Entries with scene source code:

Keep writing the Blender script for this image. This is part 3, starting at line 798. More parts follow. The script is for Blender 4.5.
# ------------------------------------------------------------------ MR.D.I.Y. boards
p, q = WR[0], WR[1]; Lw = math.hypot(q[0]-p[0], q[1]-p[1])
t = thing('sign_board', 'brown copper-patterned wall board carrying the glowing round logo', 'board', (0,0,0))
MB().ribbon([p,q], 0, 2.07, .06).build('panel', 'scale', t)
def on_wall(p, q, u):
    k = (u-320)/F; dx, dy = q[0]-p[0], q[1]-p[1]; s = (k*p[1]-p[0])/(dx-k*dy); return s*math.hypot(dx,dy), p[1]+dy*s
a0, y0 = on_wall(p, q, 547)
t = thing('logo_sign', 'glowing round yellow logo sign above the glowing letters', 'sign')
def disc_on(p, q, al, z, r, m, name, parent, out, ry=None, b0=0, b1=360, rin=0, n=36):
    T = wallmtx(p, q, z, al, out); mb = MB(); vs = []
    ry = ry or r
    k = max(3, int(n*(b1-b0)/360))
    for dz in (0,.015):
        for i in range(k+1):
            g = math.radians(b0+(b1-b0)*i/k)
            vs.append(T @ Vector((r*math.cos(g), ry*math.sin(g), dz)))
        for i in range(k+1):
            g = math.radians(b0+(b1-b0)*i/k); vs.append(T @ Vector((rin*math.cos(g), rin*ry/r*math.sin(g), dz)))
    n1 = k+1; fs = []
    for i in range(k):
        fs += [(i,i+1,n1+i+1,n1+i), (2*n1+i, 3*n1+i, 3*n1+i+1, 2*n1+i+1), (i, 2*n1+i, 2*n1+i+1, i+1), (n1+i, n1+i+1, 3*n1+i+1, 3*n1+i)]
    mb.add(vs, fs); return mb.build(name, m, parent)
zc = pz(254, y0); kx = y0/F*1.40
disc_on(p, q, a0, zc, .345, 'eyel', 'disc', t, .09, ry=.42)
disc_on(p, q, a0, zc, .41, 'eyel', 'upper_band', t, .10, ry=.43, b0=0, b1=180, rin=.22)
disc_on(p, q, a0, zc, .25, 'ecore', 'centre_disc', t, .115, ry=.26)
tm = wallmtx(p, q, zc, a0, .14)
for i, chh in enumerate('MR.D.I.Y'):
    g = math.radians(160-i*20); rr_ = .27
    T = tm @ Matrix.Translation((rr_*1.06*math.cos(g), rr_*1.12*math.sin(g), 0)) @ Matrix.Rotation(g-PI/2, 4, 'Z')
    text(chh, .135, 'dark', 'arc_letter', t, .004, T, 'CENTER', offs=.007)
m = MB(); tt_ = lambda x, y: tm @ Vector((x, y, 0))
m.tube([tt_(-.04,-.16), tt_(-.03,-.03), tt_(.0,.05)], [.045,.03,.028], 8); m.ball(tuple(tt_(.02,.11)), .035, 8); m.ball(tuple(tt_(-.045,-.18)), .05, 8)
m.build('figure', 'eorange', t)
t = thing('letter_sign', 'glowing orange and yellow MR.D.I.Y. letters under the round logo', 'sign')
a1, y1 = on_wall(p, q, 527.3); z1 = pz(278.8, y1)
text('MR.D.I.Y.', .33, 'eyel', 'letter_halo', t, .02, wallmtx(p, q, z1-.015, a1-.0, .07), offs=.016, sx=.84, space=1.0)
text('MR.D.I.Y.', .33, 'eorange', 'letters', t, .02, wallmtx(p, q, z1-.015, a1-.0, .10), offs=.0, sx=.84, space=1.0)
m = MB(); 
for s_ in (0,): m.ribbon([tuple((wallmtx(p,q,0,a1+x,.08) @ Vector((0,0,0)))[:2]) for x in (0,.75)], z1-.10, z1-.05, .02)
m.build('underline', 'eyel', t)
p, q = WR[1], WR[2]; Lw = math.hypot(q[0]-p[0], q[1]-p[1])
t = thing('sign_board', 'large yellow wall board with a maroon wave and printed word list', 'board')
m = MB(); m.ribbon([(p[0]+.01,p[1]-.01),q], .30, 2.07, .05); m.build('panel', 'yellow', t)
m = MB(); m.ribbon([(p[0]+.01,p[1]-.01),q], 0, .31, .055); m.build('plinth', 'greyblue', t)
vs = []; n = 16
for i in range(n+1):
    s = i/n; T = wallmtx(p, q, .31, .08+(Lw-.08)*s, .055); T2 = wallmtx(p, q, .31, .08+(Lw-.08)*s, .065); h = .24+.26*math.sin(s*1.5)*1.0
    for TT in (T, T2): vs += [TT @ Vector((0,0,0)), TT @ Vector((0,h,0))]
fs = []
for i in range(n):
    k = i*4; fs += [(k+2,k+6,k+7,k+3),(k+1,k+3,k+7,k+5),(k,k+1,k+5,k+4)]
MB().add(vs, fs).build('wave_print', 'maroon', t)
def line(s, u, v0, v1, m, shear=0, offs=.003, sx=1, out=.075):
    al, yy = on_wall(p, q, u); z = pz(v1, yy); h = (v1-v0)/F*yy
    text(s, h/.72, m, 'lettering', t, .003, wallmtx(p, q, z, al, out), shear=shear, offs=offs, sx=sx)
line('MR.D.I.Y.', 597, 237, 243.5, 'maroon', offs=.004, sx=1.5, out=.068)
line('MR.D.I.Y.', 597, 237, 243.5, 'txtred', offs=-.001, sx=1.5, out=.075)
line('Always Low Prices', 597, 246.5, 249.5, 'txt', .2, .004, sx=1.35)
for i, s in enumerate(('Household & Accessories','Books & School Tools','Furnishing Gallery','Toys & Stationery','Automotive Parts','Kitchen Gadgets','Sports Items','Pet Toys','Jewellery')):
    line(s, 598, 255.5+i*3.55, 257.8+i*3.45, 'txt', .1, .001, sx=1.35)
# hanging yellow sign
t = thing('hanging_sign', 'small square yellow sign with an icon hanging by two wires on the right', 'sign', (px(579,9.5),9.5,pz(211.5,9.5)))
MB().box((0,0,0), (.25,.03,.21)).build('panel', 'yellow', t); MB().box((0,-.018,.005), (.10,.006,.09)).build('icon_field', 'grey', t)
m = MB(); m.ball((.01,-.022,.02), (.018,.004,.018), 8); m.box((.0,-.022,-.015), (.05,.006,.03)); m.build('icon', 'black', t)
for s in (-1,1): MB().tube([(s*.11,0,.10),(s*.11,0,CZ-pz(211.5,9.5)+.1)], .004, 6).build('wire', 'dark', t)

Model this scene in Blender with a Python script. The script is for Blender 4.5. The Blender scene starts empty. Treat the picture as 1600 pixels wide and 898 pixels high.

• [Set problem]:
Set all of the records down again, exactly as they stand.

• [Task answer]:
Keep writing the Blender script for this image. This is part 3, starting at line 798. More parts follow. The script is for Blender 4.5.
# ------------------------------------------------------------------ MR.D.I.Y. boards
p, q = WR[0], WR[1]; Lw = math.hypot(q[0]-p[0], q[1]-p[1])
t = thing('sign_board', 'brown copper-patterned wall board carrying the glowing round logo', 'board', (0,0,0))
MB().ribbon([p,q], 0, 2.07, .06).build('panel', 'scale', t)
def on_wall(p, q, u):
    k = (u-320)/F; dx, dy = q[0]-p[0], q[1]-p[1]; s = (k*p[1]-p[0])/(dx-k*dy); return s*math.hypot(dx,dy), p[1]+dy*s
a0, y0 = on_wall(p, q, 547)
t = thing('logo_sign', 'glowing round yellow logo sign above the glowing letters', 'sign')
def disc_on(p, q, al, z, r, m, name, parent, out, ry=None, b0=0, b1=360, rin=0, n=36):
    T = wallmtx(p, q, z, al, out); mb = MB(); vs = []
    ry = ry or r
    k = max(3, int(n*(b1-b0)/360))
    for dz in (0,.015):
        for i in range(k+1):
            g = math.radians(b0+(b1-b0)*i/k)
            vs.append(T @ Vector((r*math.cos(g), ry*math.sin(g), dz)))
        for i in range(k+1):
            g = math.radians(b0+(b1-b0)*i/k); vs.append(T @ Vector((rin*math.cos(g), rin*ry/r*math.sin(g), dz)))
    n1 = k+1; fs = []
    for i in range(k):
        fs += [(i,i+1,n1+i+1,n1+i), (2*n1+i, 3*n1+i, 3*n1+i+1, 2*n1+i+1), (i, 2*n1+i, 2*n1+i+1, i+1), (n1+i, n1+i+1, 3*n1+i+1, 3*n1+i)]
    mb.add(vs, fs); return mb.build(name, m, parent)
zc = pz(254, y0); kx = y0/F*1.40
disc_on(p, q, a0, zc, .345, 'eyel', 'disc', t, .09, ry=.42)
disc_on(p, q, a0, zc, .41, 'eyel', 'upper_band', t, .10, ry=.43, b0=0, b1=180, rin=.22)
disc_on(p, q, a0, zc, .25, 'ecore', 'centre_disc', t, .115, ry=.26)
tm = wallmtx(p, q, zc, a0, .14)
for i, chh in enumerate('MR.D.I.Y'):
    g = math.radians(160-i*20); rr_ = .27
    T = tm @ Matrix.Translation((rr_*1.06*math.cos(g), rr_*1.12*math.sin(g), 0)) @ Matrix.Rotation(g-PI/2, 4, 'Z')
    text(chh, .135, 'dark', 'arc_letter', t, .004, T, 'CENTER', offs=.007)
m = MB(); tt_ = lambda x, y: tm @ Vector((x, y, 0))
m.tube([tt_(-.04,-.16), tt_(-.03,-.03), tt_(.0,.05)], [.045,.03,.028], 8); m.ball(tuple(tt_(.02,.11)), .035, 8); m.ball(tuple(tt_(-.045,-.18)), .05, 8)
m.build('figure', 'eorange', t)
t = thing('letter_sign', 'glowing orange and yellow MR.D.I.Y. letters under the round logo', 'sign')
a1, y1 = on_wall(p, q, 527.3); z1 = pz(278.8, y1)
text('MR.D.I.Y.', .33, 'eyel', 'letter_halo', t, .02, wallmtx(p, q, z1-.015, a1-.0, .07), offs=.016, sx=.84, space=1.0)
text('MR.D.I.Y.', .33, 'eorange', 'letters', t, .02, wallmtx(p, q, z1-.015, a1-.0, .10), offs=.0, sx=.84, space=1.0)
m = MB(); 
for s_ in (0,): m.ribbon([tuple((wallmtx(p,q,0,a1+x,.08) @ Vector((0,0,0)))[:2]) for x in (0,.75)], z1-.10, z1-.05, .02)
m.build('underline', 'eyel', t)
p, q = WR[1], WR[2]; Lw = math.hypot(q[0]-p[0], q[1]-p[1])
t = thing('sign_board', 'large yellow wall board with a maroon wave and printed word list', 'board')
m = MB(); m.ribbon([(p[0]+.01,p[1]-.01),q], .30, 2.07, .05); m.build('panel', 'yellow', t)
m = MB(); m.ribbon([(p[0]+.01,p[1]-.01),q], 0, .31, .055); m.build('plinth', 'greyblue', t)
vs = []; n = 16
for i in range(n+1):
    s = i/n; T = wallmtx(p, q, .31, .08+(Lw-.08)*s, .055); T2 = wallmtx(p, q, .31, .08+(Lw-.08)*s, .065); h = .24+.26*math.sin(s*1.5)*1.0
    for TT in (T, T2): vs += [TT @ Vector((0,0,0)), TT @ Vector((0,h,0))]
fs = []
for i in range(n):
    k = i*4; fs += [(k+2,k+6,k+7,k+3),(k+1,k+3,k+7,k+5),(k,k+1,k+5,k+4)]
MB().add(vs, fs).build('wave_print', 'maroon', t)
def line(s, u, v0, v1, m, shear=0, offs=.003, sx=1, out=.075):
    al, yy = on_wall(p, q, u); z = pz(v1, yy); h = (v1-v0)/F*yy
    text(s, h/.72, m, 'lettering', t, .003, wallmtx(p, q, z, al, out), shear=shear, offs=offs, sx=sx)
line('MR.D.I.Y.', 597, 237, 243.5, 'maroon', offs=.004, sx=1.5, out=.068)
line('MR.D.I.Y.', 597, 237, 243.5, 'txtred', offs=-.001, sx=1.5, out=.075)
line('Always Low Prices', 597, 246.5, 249.5, 'txt', .2, .004, sx=1.35)
for i, s in enumerate(('Household & Accessories','Books & School Tools','Furnishing Gallery','Toys & Stationery','Automotive Parts','Kitchen Gadgets','Sports Items','Pet Toys','Jewellery')):
    line(s, 598, 255.5+i*3.55, 257.8+i*3.45, 'txt', .1, .001, sx=1.35)
# hanging yellow sign
t = thing('hanging_sign', 'small square yellow sign with an icon hanging by two wires on the right', 'sign', (px(579,9.5),9.5,pz(211.5,9.5)))
MB().box((0,0,0), (.25,.03,.21)).build('panel', 'yellow', t); MB().box((0,-.018,.005), (.10,.006,.09)).build('icon_field', 'grey', t)
m = MB(); m.ball((.01,-.022,.02), (.018,.004,.018), 8); m.box((.0,-.022,-.015), (.05,.006,.03)); m.build('icon', 'black', t)
for s in (-1,1): MB().tube([(s*.11,0,.10),(s*.11,0,CZ-pz(211.5,9.5)+.1)], .004, 6).build('wire', 'dark', t)

Model this scene in Blender with a Python script. The script is for Blender 4.5. The Blender scene starts empty. Treat the picture as 1600 pixels wide and 898 pixels high.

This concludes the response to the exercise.